McConnell’s full-throated commitment to a man he claimed to find “practically and morally responsible” for the deadly January 6 insurrection is further evidence of Trump’s hold among Republicans, despite rumblings of dissensions within the party. But the timing of McConnell’s latest comments is notable, as more and more Republicans surrender to the notion that Trump’s grasp will endure till the next presidential election. “I don’t know if he’ll run in 2024 or not, but if he does, I’m pretty sure he will win the nomination,” Sen. Mitt Romney said earlier this week. But the Utah senator and one of Trump’s most vocal Republican foes said he would not be supporting him. “I would not be voting for President Trump again,” he told the New York Times’ Andrew Ross Sorkin. “I haven’t voted for him in the past. And I would probably be getting behind somebody who I thought more represented the tiny wing of the Republican Party that I represent.”

Throw in polls showing that Trump remains vastly popular among Republican voters, and you see why McConnell doesn’t want to put too much daylight between himself and Trump. 

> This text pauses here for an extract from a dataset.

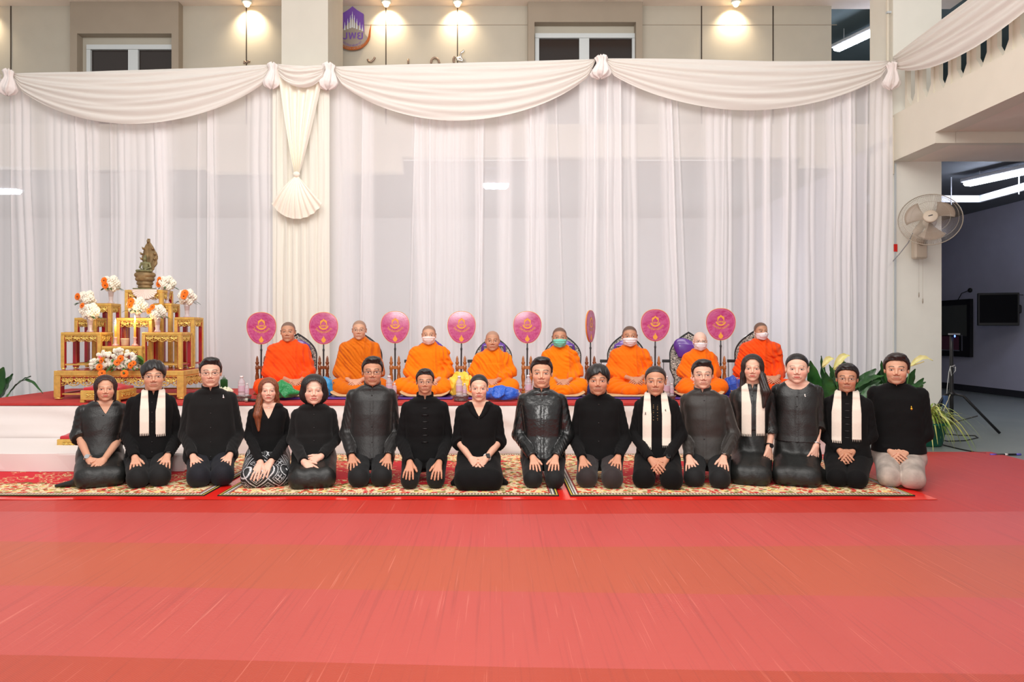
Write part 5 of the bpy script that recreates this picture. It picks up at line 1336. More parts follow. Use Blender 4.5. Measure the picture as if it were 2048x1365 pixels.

Sure, it’s not the most shocking turn of events. Knowing McConnell’s record, you could even call it inevitable. But it sure is astonishing that the GOP is clinging to a man who just lost everything for Republicans: the White House—by 7 million votes—the Senate, and any vanishing illusion that the party stands for something other than Trumpism. Capitol insurrection? What Capitol insurrection?